## Written problem
Transcribe every line of the listing below without any deviation.

(Part of a data file)
──────────

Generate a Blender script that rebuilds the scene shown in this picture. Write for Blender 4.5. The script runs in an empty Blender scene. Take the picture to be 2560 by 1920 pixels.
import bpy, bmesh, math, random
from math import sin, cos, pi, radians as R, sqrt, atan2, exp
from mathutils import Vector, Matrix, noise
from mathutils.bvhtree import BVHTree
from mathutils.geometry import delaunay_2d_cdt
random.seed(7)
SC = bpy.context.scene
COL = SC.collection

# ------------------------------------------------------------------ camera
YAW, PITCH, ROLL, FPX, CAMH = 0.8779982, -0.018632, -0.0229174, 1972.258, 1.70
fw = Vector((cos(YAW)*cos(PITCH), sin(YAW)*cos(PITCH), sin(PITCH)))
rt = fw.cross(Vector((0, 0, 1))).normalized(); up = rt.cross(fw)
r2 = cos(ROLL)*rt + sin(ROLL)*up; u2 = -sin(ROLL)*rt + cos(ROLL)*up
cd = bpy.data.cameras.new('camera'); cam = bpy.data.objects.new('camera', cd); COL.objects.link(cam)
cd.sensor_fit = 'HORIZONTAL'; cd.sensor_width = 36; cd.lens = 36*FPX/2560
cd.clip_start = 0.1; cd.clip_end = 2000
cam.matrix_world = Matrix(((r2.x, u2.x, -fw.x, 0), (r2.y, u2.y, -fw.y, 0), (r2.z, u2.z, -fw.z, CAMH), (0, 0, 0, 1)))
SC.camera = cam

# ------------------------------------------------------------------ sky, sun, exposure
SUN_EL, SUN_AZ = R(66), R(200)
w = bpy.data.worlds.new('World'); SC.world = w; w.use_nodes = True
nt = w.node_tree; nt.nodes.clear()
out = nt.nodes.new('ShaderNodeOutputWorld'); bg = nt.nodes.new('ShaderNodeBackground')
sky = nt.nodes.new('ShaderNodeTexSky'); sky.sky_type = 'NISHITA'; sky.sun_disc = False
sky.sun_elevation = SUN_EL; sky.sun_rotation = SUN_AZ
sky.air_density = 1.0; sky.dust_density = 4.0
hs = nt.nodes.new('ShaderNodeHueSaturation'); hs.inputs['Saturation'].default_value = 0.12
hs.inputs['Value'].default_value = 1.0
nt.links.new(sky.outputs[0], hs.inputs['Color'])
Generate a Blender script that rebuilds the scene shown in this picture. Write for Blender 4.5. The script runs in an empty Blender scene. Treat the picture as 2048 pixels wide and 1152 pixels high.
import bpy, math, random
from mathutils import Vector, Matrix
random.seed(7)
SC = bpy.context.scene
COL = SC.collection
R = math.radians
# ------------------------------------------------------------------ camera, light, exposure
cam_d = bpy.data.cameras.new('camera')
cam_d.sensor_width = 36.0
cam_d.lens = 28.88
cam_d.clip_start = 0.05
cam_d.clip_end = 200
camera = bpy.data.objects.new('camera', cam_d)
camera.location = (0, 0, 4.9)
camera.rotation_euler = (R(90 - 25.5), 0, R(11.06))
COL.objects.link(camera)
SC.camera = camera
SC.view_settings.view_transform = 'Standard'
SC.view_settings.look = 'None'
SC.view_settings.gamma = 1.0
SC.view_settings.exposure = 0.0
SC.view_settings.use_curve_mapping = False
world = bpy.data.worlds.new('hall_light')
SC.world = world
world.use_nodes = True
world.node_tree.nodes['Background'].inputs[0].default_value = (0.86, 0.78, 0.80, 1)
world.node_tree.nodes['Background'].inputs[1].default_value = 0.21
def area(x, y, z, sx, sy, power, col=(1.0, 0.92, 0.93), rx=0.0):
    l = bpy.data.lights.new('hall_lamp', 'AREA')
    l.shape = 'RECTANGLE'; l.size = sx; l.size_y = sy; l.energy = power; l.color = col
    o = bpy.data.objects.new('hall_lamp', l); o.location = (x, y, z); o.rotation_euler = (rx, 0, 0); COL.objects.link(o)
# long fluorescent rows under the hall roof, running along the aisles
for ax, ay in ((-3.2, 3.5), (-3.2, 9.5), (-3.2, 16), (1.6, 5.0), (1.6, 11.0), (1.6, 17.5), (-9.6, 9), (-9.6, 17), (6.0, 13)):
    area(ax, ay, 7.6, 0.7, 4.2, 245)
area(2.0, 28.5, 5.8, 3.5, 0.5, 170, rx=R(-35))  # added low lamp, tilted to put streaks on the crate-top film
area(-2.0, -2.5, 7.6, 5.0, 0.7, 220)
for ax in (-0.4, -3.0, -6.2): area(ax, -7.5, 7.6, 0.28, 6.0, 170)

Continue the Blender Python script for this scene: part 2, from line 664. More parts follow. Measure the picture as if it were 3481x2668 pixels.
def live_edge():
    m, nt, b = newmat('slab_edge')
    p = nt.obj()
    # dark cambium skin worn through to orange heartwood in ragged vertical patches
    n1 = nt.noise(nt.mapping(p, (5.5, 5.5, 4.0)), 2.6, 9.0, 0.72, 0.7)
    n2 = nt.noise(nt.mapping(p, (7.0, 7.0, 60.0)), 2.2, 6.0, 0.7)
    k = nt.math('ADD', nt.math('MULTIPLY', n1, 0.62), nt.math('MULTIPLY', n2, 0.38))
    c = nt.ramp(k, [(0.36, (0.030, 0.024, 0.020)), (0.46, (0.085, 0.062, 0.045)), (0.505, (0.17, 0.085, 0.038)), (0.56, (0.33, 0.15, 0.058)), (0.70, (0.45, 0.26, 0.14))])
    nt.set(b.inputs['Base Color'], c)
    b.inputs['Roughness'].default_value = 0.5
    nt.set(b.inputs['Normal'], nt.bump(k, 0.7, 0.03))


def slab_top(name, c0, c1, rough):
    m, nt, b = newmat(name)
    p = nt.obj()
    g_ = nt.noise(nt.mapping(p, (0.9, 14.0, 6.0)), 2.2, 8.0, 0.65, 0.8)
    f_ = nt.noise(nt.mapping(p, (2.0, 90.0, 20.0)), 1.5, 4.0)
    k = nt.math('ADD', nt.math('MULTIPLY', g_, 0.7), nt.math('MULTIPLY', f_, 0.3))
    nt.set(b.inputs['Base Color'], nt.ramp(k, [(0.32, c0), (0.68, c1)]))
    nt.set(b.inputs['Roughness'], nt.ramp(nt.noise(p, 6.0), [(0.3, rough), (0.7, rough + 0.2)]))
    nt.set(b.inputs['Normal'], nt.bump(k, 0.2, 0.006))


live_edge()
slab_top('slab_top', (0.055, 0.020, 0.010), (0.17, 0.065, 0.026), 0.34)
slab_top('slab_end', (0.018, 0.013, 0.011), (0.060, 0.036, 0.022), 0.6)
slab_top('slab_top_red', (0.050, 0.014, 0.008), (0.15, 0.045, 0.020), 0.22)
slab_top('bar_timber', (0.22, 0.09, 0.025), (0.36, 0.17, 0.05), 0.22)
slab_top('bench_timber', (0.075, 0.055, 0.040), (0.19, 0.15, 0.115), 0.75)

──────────

## Answer to this problem
Generate a Blender script that rebuilds the scene shown in this picture. Write for Blender 4.5. The script runs in an empty Blender scene. Take the picture to be 2560 by 1920 pixels.
import bpy, bmesh, math, random
from math import sin, cos, pi, radians as R, sqrt, atan2, exp
from mathutils import Vector, Matrix, noise
from mathutils.bvhtree import BVHTree
from mathutils.geometry import delaunay_2d_cdt
random.seed(7)
SC = bpy.context.scene
COL = SC.collection

# ------------------------------------------------------------------ camera
YAW, PITCH, ROLL, FPX, CAMH = 0.8779982, -0.018632, -0.0229174, 1972.258, 1.70
fw = Vector((cos(YAW)*cos(PITCH), sin(YAW)*cos(PITCH), sin(PITCH)))
rt = fw.cross(Vector((0, 0, 1))).normalized(); up = rt.cross(fw)
r2 = cos(ROLL)*rt + sin(ROLL)*up; u2 = -sin(ROLL)*rt + cos(ROLL)*up
cd = bpy.data.cameras.new('camera'); cam = bpy.data.objects.new('camera', cd); COL.objects.link(cam)
cd.sensor_fit = 'HORIZONTAL'; cd.sensor_width = 36; cd.lens = 36*FPX/2560
cd.clip_start = 0.1; cd.clip_end = 2000
cam.matrix_world = Matrix(((r2.x, u2.x, -fw.x, 0), (r2.y, u2.y, -fw.y, 0), (r2.z, u2.z, -fw.z, CAMH), (0, 0, 0, 1)))
SC.camera = cam

# ------------------------------------------------------------------ sky, sun, exposure
SUN_EL, SUN_AZ = R(66), R(200)
w = bpy.data.worlds.new('World'); SC.world = w; w.use_nodes = True
nt = w.node_tree; nt.nodes.clear()
out = nt.nodes.new('ShaderNodeOutputWorld'); bg = nt.nodes.new('ShaderNodeBackground')
sky = nt.nodes.new('ShaderNodeTexSky'); sky.sky_type = 'NISHITA'; sky.sun_disc = False
sky.sun_elevation = SUN_EL; sky.sun_rotation = SUN_AZ
sky.air_density = 1.0; sky.dust_density = 4.0
hs = nt.nodes.new('ShaderNodeHueSaturation'); hs.inputs['Saturation'].default_value = 0.12
hs.inputs['Value'].default_value = 1.0
nt.links.new(sky.outputs[0], hs.inputs['Color'])
Generate a Blender script that rebuilds the scene shown in this picture. Write for Blender 4.5. The script runs in an empty Blender scene. Treat the picture as 2048 pixels wide and 1152 pixels high.
import bpy, math, random
from mathutils import Vector, Matrix
random.seed(7)
SC = bpy.context.scene
COL = SC.collection
R = math.radians
# ------------------------------------------------------------------ camera, light, exposure
cam_d = bpy.data.cameras.new('camera')
cam_d.sensor_width = 36.0
cam_d.lens = 28.88
cam_d.clip_start = 0.05
cam_d.clip_end = 200
camera = bpy.data.objects.new('camera', cam_d)
camera.location = (0, 0, 4.9)
camera.rotation_euler = (R(90 - 25.5), 0, R(11.06))
COL.objects.link(camera)
SC.camera = camera
SC.view_settings.view_transform = 'Standard'
SC.view_settings.look = 'None'
SC.view_settings.gamma = 1.0
SC.view_settings.exposure = 0.0
SC.view_settings.use_curve_mapping = False
world = bpy.data.worlds.new('hall_light')
SC.world = world
world.use_nodes = True
world.node_tree.nodes['Background'].inputs[0].default_value = (0.86, 0.78, 0.80, 1)
world.node_tree.nodes['Background'].inputs[1].default_value = 0.21
def area(x, y, z, sx, sy, power, col=(1.0, 0.92, 0.93), rx=0.0):
    l = bpy.data.lights.new('hall_lamp', 'AREA')
    l.shape = 'RECTANGLE'; l.size = sx; l.size_y = sy; l.energy = power; l.color = col
    o = bpy.data.objects.new('hall_lamp', l); o.location = (x, y, z); o.rotation_euler = (rx, 0, 0); COL.objects.link(o)
# long fluorescent rows under the hall roof, running along the aisles
for ax, ay in ((-3.2, 3.5), (-3.2, 9.5), (-3.2, 16), (1.6, 5.0), (1.6, 11.0), (1.6, 17.5), (-9.6, 9), (-9.6, 17), (6.0, 13)):
    area(ax, ay, 7.6, 0.7, 4.2, 245)
area(2.0, 28.5, 5.8, 3.5, 0.5, 170, rx=R(-35))  # added low lamp, tilted to put streaks on the crate-top film
area(-2.0, -2.5, 7.6, 5.0, 0.7, 220)
for ax in (-0.4, -3.0, -6.2): area(ax, -7.5, 7.6, 0.28, 6.0, 170)

Continue the Blender Python script for this scene: part 2, from line 664. More parts follow. Measure the picture as if it were 3481x2668 pixels.
def live_edge():
    m, nt, b = newmat('slab_edge')
    p = nt.obj()
    # dark cambium skin worn through to orange heartwood in ragged vertical patches
    n1 = nt.noise(nt.mapping(p, (5.5, 5.5, 4.0)), 2.6, 9.0, 0.72, 0.7)
    n2 = nt.noise(nt.mapping(p, (7.0, 7.0, 60.0)), 2.2, 6.0, 0.7)
    k = nt.math('ADD', nt.math('MULTIPLY', n1, 0.62), nt.math('MULTIPLY', n2, 0.38))
    c = nt.ramp(k, [(0.36, (0.030, 0.024, 0.020)), (0.46, (0.085, 0.062, 0.045)), (0.505, (0.17, 0.085, 0.038)), (0.56, (0.33, 0.15, 0.058)), (0.70, (0.45, 0.26, 0.14))])
    nt.set(b.inputs['Base Color'], c)
    b.inputs['Roughness'].default_value = 0.5
    nt.set(b.inputs['Normal'], nt.bump(k, 0.7, 0.03))


def slab_top(name, c0, c1, rough):
    m, nt, b = newmat(name)
    p = nt.obj()
    g_ = nt.noise(nt.mapping(p, (0.9, 14.0, 6.0)), 2.2, 8.0, 0.65, 0.8)
    f_ = nt.noise(nt.mapping(p, (2.0, 90.0, 20.0)), 1.5, 4.0)
    k = nt.math('ADD', nt.math('MULTIPLY', g_, 0.7), nt.math('MULTIPLY', f_, 0.3))
    nt.set(b.inputs['Base Color'], nt.ramp(k, [(0.32, c0), (0.68, c1)]))
    nt.set(b.inputs['Roughness'], nt.ramp(nt.noise(p, 6.0), [(0.3, rough), (0.7, rough + 0.2)]))
    nt.set(b.inputs['Normal'], nt.bump(k, 0.2, 0.006))


live_edge()
slab_top('slab_top', (0.055, 0.020, 0.010), (0.17, 0.065, 0.026), 0.34)
slab_top('slab_end', (0.018, 0.013, 0.011), (0.060, 0.036, 0.022), 0.6)
slab_top('slab_top_red', (0.050, 0.014, 0.008), (0.15, 0.045, 0.020), 0.22)
slab_top('bar_timber', (0.22, 0.09, 0.025), (0.36, 0.17, 0.05), 0.22)
slab_top('bench_timber', (0.075, 0.055, 0.040), (0.19, 0.15, 0.115), 0.75)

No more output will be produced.